PROBLEM DETAILS: The entries below contain a line with "Reconstruct this image" and a line with "SC.view_settings.exposure = 0.0". Quote exactly those two lines and all lines between them.

DATA PROVIDED:

--- START ---

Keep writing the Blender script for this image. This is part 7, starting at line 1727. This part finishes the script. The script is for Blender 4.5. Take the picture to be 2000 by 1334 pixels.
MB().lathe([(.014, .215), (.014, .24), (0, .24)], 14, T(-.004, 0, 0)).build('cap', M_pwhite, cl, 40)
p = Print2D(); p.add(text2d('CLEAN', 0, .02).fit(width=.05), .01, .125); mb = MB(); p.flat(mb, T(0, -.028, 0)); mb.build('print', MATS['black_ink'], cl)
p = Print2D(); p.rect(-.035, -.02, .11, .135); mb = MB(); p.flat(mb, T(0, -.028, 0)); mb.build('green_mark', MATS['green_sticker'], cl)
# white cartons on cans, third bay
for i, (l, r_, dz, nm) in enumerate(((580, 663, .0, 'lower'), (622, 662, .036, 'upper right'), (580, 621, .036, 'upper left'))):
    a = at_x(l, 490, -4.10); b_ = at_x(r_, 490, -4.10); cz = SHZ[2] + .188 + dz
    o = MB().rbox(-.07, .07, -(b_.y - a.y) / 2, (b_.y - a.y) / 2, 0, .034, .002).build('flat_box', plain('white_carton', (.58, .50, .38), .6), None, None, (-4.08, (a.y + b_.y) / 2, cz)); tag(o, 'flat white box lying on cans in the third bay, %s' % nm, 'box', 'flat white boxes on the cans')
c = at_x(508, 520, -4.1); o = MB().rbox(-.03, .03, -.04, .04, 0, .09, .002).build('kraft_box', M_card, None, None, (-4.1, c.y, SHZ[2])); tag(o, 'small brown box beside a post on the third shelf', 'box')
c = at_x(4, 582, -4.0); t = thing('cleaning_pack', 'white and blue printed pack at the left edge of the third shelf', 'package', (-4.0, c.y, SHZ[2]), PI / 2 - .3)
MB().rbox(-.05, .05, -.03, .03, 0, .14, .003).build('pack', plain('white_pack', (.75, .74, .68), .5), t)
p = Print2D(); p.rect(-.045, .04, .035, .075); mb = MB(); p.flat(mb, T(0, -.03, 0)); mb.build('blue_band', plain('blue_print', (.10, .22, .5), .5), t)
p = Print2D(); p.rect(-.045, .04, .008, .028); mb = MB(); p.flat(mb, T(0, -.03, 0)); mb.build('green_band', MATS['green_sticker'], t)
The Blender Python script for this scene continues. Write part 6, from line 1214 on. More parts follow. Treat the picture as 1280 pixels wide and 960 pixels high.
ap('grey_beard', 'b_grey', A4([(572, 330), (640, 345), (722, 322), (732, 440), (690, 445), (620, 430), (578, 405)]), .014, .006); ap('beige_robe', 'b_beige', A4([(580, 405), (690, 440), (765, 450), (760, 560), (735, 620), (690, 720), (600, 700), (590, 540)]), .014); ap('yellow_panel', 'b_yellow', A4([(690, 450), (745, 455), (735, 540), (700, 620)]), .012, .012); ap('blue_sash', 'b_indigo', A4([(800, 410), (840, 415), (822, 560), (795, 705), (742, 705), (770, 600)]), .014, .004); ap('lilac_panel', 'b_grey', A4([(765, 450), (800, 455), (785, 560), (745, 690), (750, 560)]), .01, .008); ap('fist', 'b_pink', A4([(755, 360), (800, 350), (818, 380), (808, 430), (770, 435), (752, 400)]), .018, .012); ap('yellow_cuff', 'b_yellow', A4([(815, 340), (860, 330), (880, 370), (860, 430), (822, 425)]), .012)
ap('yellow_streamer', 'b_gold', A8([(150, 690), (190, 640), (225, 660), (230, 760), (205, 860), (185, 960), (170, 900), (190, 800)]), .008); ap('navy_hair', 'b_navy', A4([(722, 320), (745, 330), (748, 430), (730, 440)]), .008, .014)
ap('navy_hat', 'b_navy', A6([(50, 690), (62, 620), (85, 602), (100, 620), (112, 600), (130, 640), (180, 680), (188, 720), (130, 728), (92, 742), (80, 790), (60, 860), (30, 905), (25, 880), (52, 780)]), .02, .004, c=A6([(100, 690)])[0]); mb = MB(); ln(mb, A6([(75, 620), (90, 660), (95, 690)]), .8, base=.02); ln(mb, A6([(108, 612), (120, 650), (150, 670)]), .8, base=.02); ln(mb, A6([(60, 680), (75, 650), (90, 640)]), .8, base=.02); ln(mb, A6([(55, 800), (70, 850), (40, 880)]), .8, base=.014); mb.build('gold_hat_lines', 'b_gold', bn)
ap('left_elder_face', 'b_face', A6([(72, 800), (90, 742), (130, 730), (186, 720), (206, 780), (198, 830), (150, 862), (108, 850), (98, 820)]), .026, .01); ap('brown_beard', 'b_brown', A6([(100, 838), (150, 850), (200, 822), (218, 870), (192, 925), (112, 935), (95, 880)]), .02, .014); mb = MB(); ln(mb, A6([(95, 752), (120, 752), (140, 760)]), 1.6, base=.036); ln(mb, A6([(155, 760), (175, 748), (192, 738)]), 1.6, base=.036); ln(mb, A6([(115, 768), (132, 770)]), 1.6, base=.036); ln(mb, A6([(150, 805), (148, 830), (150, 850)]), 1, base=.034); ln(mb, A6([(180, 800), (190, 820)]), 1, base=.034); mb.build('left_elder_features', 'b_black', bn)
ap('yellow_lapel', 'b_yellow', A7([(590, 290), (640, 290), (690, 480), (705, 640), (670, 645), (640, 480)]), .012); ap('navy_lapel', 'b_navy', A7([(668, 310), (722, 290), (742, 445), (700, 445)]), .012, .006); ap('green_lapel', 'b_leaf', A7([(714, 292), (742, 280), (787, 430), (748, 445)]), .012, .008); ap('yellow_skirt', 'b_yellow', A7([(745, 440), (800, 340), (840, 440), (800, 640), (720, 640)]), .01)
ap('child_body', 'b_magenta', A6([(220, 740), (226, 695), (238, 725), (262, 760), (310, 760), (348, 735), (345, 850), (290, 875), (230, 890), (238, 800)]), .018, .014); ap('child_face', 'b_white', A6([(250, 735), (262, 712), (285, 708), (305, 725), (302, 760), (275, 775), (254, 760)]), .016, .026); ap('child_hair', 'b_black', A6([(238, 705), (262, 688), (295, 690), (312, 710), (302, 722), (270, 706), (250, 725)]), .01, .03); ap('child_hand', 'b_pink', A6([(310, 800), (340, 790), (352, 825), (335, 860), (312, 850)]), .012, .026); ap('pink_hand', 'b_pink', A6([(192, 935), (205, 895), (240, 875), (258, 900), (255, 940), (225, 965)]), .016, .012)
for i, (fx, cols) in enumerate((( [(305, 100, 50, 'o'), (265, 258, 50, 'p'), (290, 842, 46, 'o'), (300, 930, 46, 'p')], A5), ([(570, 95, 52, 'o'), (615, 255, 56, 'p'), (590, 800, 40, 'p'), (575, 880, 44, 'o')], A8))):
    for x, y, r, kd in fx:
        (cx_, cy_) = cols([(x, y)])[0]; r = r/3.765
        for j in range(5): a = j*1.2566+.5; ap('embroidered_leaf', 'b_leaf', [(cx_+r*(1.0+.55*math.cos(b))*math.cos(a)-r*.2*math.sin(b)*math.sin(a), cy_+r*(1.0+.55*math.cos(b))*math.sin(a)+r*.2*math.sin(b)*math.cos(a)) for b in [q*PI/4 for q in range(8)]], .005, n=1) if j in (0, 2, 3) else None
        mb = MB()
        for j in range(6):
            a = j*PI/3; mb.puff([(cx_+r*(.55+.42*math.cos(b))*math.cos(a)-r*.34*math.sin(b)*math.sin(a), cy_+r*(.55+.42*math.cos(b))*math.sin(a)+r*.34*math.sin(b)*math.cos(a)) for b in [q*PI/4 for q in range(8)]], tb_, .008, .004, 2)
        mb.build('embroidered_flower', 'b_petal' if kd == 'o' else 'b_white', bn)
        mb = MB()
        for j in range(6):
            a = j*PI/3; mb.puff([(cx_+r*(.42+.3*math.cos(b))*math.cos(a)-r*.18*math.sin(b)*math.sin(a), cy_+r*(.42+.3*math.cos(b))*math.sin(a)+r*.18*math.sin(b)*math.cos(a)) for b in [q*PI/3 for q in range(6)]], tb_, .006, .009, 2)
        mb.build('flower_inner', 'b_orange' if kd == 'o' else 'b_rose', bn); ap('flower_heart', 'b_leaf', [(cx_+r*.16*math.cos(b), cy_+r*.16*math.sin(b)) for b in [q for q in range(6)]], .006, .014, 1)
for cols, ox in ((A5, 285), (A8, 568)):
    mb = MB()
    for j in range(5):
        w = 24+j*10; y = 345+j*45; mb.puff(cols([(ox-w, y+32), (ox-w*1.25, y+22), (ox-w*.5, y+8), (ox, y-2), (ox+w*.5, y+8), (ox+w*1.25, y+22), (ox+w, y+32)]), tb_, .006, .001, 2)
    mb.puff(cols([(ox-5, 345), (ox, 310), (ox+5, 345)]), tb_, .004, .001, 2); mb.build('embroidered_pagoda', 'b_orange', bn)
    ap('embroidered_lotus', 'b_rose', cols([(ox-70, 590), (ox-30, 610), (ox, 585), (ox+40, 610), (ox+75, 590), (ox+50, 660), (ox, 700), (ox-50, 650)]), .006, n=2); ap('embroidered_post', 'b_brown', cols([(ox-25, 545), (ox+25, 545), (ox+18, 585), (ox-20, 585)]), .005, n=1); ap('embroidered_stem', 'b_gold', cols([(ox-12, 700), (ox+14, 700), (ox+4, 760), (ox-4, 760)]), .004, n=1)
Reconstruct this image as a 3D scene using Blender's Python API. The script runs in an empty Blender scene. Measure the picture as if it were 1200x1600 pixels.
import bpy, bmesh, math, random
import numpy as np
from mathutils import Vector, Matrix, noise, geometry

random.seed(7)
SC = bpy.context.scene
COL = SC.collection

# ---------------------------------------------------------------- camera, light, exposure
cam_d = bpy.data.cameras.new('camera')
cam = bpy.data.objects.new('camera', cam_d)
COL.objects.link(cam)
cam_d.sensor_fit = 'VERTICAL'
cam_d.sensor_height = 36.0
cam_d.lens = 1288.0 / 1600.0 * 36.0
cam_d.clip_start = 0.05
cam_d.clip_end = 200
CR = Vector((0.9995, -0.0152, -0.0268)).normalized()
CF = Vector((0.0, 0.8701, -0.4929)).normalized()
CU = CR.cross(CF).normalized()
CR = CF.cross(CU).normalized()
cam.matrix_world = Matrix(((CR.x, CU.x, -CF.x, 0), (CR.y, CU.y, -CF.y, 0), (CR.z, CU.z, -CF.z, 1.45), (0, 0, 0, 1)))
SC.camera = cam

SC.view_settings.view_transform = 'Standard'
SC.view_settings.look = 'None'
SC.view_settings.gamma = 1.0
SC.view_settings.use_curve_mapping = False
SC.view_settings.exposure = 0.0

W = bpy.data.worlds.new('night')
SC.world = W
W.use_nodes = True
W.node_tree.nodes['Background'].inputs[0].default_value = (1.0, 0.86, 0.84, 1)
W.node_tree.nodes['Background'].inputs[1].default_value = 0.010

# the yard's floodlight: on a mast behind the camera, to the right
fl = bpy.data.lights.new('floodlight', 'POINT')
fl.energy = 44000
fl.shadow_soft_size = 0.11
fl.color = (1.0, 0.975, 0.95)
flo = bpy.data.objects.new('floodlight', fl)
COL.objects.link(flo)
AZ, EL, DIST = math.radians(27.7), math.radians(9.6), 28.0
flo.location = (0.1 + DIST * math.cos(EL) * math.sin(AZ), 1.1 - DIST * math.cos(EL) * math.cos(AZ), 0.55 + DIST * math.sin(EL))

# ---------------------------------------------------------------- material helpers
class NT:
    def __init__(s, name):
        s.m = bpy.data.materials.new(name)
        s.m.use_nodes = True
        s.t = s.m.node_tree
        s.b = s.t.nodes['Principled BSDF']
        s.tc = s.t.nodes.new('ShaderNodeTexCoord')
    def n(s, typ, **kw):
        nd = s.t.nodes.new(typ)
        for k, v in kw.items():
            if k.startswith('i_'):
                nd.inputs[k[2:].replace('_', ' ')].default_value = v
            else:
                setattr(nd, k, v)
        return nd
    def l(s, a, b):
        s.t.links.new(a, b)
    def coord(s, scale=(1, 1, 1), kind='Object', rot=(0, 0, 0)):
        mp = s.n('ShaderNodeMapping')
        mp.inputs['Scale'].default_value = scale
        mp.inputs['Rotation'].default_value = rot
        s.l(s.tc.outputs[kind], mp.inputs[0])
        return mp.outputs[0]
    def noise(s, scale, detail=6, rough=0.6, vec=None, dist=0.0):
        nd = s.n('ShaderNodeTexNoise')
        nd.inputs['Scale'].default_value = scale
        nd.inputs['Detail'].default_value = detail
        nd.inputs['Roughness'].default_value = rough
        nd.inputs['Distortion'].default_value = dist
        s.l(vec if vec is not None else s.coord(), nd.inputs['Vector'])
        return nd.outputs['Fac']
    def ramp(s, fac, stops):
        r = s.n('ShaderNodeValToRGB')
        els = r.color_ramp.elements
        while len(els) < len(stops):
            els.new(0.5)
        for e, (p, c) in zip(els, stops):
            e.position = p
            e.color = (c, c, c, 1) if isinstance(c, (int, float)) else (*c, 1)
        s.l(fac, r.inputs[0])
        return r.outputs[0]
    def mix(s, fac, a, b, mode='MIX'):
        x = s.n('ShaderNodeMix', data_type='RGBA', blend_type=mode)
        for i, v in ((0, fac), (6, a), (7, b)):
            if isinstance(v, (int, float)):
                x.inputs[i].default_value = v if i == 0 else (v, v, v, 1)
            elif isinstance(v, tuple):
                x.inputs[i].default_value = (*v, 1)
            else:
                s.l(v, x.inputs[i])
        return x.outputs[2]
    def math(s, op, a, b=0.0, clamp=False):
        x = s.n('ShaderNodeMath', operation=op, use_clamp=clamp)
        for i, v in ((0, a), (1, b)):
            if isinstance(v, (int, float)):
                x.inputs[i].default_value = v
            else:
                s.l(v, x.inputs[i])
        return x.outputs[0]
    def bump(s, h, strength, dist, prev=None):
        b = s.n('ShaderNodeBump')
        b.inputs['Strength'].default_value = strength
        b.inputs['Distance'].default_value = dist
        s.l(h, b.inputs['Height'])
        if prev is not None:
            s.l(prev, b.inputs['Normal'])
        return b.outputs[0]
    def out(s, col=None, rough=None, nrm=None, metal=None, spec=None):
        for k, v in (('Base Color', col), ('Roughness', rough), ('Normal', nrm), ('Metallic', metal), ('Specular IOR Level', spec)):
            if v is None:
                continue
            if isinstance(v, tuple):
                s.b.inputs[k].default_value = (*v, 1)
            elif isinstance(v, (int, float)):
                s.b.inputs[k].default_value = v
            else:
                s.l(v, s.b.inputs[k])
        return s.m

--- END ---

RESULT OF THE TASK:
Reconstruct this image as a 3D scene using Blender's Python API. The script runs in an empty Blender scene. Measure the picture as if it were 1200x1600 pixels.
import bpy, bmesh, math, random
import numpy as np
from mathutils import Vector, Matrix, noise, geometry

random.seed(7)
SC = bpy.context.scene
COL = SC.collection

# ---------------------------------------------------------------- camera, light, exposure
cam_d = bpy.data.cameras.new('camera')
cam = bpy.data.objects.new('camera', cam_d)
COL.objects.link(cam)
cam_d.sensor_fit = 'VERTICAL'
cam_d.sensor_height = 36.0
cam_d.lens = 1288.0 / 1600.0 * 36.0
cam_d.clip_start = 0.05
cam_d.clip_end = 200
CR = Vector((0.9995, -0.0152, -0.0268)).normalized()
CF = Vector((0.0, 0.8701, -0.4929)).normalized()
CU = CR.cross(CF).normalized()
CR = CF.cross(CU).normalized()
cam.matrix_world = Matrix(((CR.x, CU.x, -CF.x, 0), (CR.y, CU.y, -CF.y, 0), (CR.z, CU.z, -CF.z, 1.45), (0, 0, 0, 1)))
SC.camera = cam

SC.view_settings.view_transform = 'Standard'
SC.view_settings.look = 'None'
SC.view_settings.gamma = 1.0
SC.view_settings.use_curve_mapping = False
SC.view_settings.exposure = 0.0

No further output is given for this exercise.